Filter the data for lines with the word "scene", then copy every line so identified.

*Dataset content:*
+---+

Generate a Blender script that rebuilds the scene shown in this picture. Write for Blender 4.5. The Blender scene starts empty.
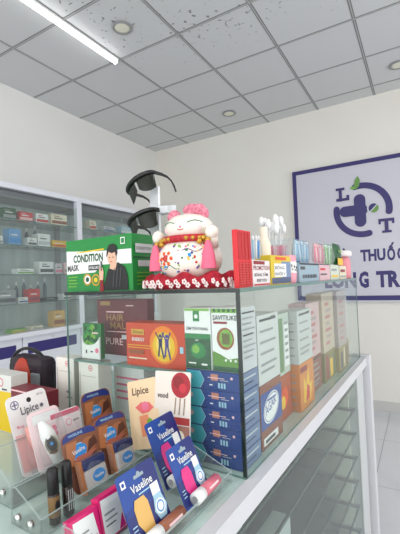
import bpy, bmesh, math, random
from mathutils import Matrix, Vector
random.seed(7)
PI = math.pi
sc = bpy.context.scene
COL = sc.collection
CZ = 1.465                                   # eye height
# ------------------------------------------------------------ camera
F_PX = 374.61; YAW = -.533977; PITCH = .0342262; ROLL = -.039024
fw = Vector((math.sin(YAW)*math.cos(PITCH), math.cos(YAW)*math.cos(PITCH), math.sin(PITCH)))
r0 = Vector((math.cos(YAW), -math.sin(YAW), 0)); u0_ = r0.cross(fw)
rr = r0*math.cos(ROLL)+u0_*math.sin(ROLL); uu = u0_*math.cos(ROLL)-r0*math.sin(ROLL)
cd = bpy.data.cameras.new('camera'); cam = bpy.data.objects.new('camera', cd); COL.objects.link(cam)
mm = Matrix((rr, uu, -fw)).transposed().to_4x4(); mm.translation = Vector((0, 0, CZ)); cam.matrix_world = mm
cd.sensor_fit = 'HORIZONTAL'; cd.sensor_width = 36; cd.lens = 36*F_PX/400; cd.clip_start = .02
sc.camera = cam
# ------------------------------------------------------------ world, light, exposure
sc.view_settings.view_transform = 'Standard'; sc.view_settings.look = 'None'
sc.view_settings.exposure = -0.37; sc.view_settings.gamma = 1; sc.view_settings.use_curve_mapping = False
w = bpy.data.worlds.new('world'); sc.world = w; w.use_nodes = True
w.node_tree.nodes['Background'].inputs[0].default_value = (.86, .93, 1, 1)
w.node_tree.nodes['Background'].inputs[1].default_value = 1.3
def area(name, loc, rot, sx, sy, power, col=(1, 1, 1)):
    l = bpy.data.lights.new(name, 'AREA'); l.shape = 'RECTANGLE'; l.size = sx; l.size_y = sy; l.energy = power; l.color = col
    o = bpy.data.objects.new(name, l); COL.objects.link(o); o.location = loc; o.rotation_euler = rot; return o
# daylight through the open shopfront behind the viewer, then the ceiling tubes of the near half of the shop
area('shopfront_daylight', (-.4, -2.75, 1.75), (PI/2, 0, 0), 5.4, 2.9, 106, (1, .985, .95))
# added fill from an assumed opening on the right, brightens the far room
area('side_fill', (2.62, 1.6, 1.55), (PI/2, 0, PI/2), 4.4, 2.6, 66, (1, .985, .95))
for lx, ly in ((-1.0, -.6), (.8, 1.0)):
    area('ceiling_tube_light', (lx, ly, 3.34), (0, 0, 0), .12, 1.2, 17, (1, .98, .95))

# ------------------------------------------------------------ materials
MATS = {}
def mat(name, c, rough=.5, metal=0, spec=.5, emit=None, es=1, trans=0, alpha=1, sss=0, coat=0):
    if name in MATS: return MATS[name]
    m = bpy.data.materials.new(name); m.use_nodes = True; b = m.node_tree.nodes['Principled BSDF']
    b.inputs['Base Color'].default_value = (*c, 1); b.inputs['Roughness'].default_value = rough
    b.inputs['Metallic'].default_value = metal; b.inputs['Specular IOR Level'].default_value = spec
    if emit: b.inputs['Emission Color'].default_value = (*emit, 1); b.inputs['Emission Strength'].default_value = es
    if coat: b.inputs['Coat Weight'].default_value = coat
    b.inputs['Alpha'].default_value = alpha
    MATS[name] = m; return m
def S(h):                                    # sRGB 0-255 -> linear
    return tuple(((v/255+.055)/1.055)**2.4 if v/255 > .04045 else v/255/12.92 for v in h)
def glass(name, tint, ior=1.45, haze=0, rough=.02):
    m = bpy.data.materials.new(name); m.use_nodes = True; nt = m.node_tree; nt.nodes.clear()
    o = nt.nodes.new('ShaderNodeOutputMaterial'); t = nt.nodes.new('ShaderNodeBsdfTransparent'); t.inputs[0].default_value = (*tint, 1)
    g = nt.nodes.new('ShaderNodeBsdfGlossy'); g.inputs['Roughness'].default_value = rough
    f = nt.nodes.new('ShaderNodeFresnel'); f.inputs[0].default_value = ior
    mx = nt.nodes.new('ShaderNodeMixShader'); ge = nt.nodes.new('ShaderNodeNewGeometry'); iv = nt.nodes.new('ShaderNodeMath'); iv.operation = 'SUBTRACT'; iv.inputs[0].default_value = 1; nt.links.new(ge.outputs['Backfacing'], iv.inputs[1])
    ml = nt.nodes.new('ShaderNodeMath'); ml.operation = 'MULTIPLY'; nt.links.new(f.outputs[0], ml.inputs[0]); nt.links.new(iv.outputs[0], ml.inputs[1]); nt.links.new(ml.outputs[0], mx.inputs[0]); nt.links.new(t.outputs[0], mx.inputs[1]); nt.links.new(g.outputs[0], mx.inputs[2])
    last = mx
    if haze:
        d = nt.nodes.new('ShaderNodeBsdfDiffuse'); d.inputs[0].default_value = (.82, .86, .85, 1)
        m2 = nt.nodes.new('ShaderNodeMixShader'); m2.inputs[0].default_value = haze
        nt.links.new(mx.outputs[0], m2.inputs[1]); nt.links.new(d.outputs[0], m2.inputs[2]); last = m2
    nt.links.new(last.outputs[0], o.inputs[0]); MATS[name] = m; return m
def noisy(name, c1, c2, scale, rough=.6, bump=0, detail=3, lo=.35, hi=.65, stretch=(1, 1, 1)):
    m = mat(name, c1, rough); nt = m.node_tree; b = nt.nodes['Principled BSDF']
    tc = nt.nodes.new('ShaderNodeTexCoord'); mp = nt.nodes.new('ShaderNodeMapping'); mp.inputs['Scale'].default_value = stretch
    n = nt.nodes.new('ShaderNodeTexNoise'); n.inputs['Scale'].default_value = scale; n.inputs['Detail'].default_value = detail
    r = nt.nodes.new('ShaderNodeValToRGB'); r.color_ramp.elements[0].position = lo; r.color_ramp.elements[1].position = hi
    r.color_ramp.elements[0].color = (*c1, 1); r.color_ramp.elements[1].color = (*c2, 1)
    nt.links.new(tc.outputs['Object'], mp.inputs[0]); nt.links.new(mp.outputs[0], n.inputs['Vector']); nt.links.new(n.outputs['Fac'], r.inputs[0]); nt.links.new(r.outputs[0], b.inputs['Base Color'])
    if bump:
        bp = nt.nodes.new('ShaderNodeBump'); bp.inputs['Strength'].default_value = bump; bp.inputs['Distance'].default_value = .002
        nt.links.new(n.outputs['Fac'], bp.inputs['Height']); nt.links.new(bp.outputs[0], b.inputs['Normal'])
    return m
C = lambda name, rgb, rough=.4, **k: mat(name, S(rgb), rough, **k)
white = C('white', (236, 236, 234)); black = C('black', (22, 22, 24)); ink = C('ink', (40, 42, 48))
cream = C('cream', (236, 226, 200)); red = C('red', (205, 24, 36)); dred = C('dark_red', (140, 22, 34))
green = C('green', (22, 128, 62)); dgreen = C('dark_green', (10, 78, 40)); lgreen = C('light_green', (120, 176, 64))
blue = C('blue', (26, 58, 140)); navy = C('navy', (26, 34, 84)); teal = C('teal', (70, 178, 196)); cyan = C('cyan', (40, 140, 214))
vblue = C('vaseline_blue', (18, 66, 150)); vdark = C('vaseline_dark_blue', (26, 36, 110)); pink = C('pink', (232, 120, 150)); hot = C('hot_pink', (220, 40, 130))
lpink = C('light_pink', (240, 198, 200)); orange = C('orange', (226, 84, 30)); yellow = C('yellow', (236, 190, 30)); gold = C('gold', (206, 160, 70), .3, metal=.6)
maroon = C('maroon', (112, 46, 56)); brown = C('brown', (150, 84, 48)); dbrown = C('dark_brown', (86, 48, 32)); tan = C('tan', (222, 176, 96)); skin = C('skin', (226, 178, 152))
grey = C('grey', (150, 152, 154)); lgrey = C('light_grey', (200, 202, 204)); dgrey = C('dark_grey', (74, 76, 80)); chrome = mat('chrome', (.8, .8, .8), .15, 1)
purple = C('purple', (70, 58, 140)); sky = C('sky_blue', (160, 200, 220)); frame_w = C('frame_white', (232, 234, 242), .3)
acr = glass('clear_acrylic', (.97, .985, .98), 1.2, .05); acr_edge = C('acrylic_edge', (190, 208, 206), .2, alpha=.55)
cglass = glass('case_glass', (.955, .98, .972), 1.33, .012); gedge = C('glass_edge', (96, 128, 120), .12); dedge = C('dark_glass_edge', (22, 36, 33), .15)
shglass = glass('shelf_glass', (.94, .97, .96), 1.2, .04); film = glass('plastic_film', (.97, .98, .985), 1.25, .06, .12)
bfilm = glass('blue_film', (.72, .86, .95), 1.3, .12, .12); pfilm = glass('pink_film', (.97, .80, .83), 1.3, .12, .12); gfilm = glass('green_film', (.74, .88, .78), 1.3, .12, .12)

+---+

*The response:*
Generate a Blender script that rebuilds the scene shown in this picture. Write for Blender 4.5. The Blender scene starts empty.
sc = bpy.context.scene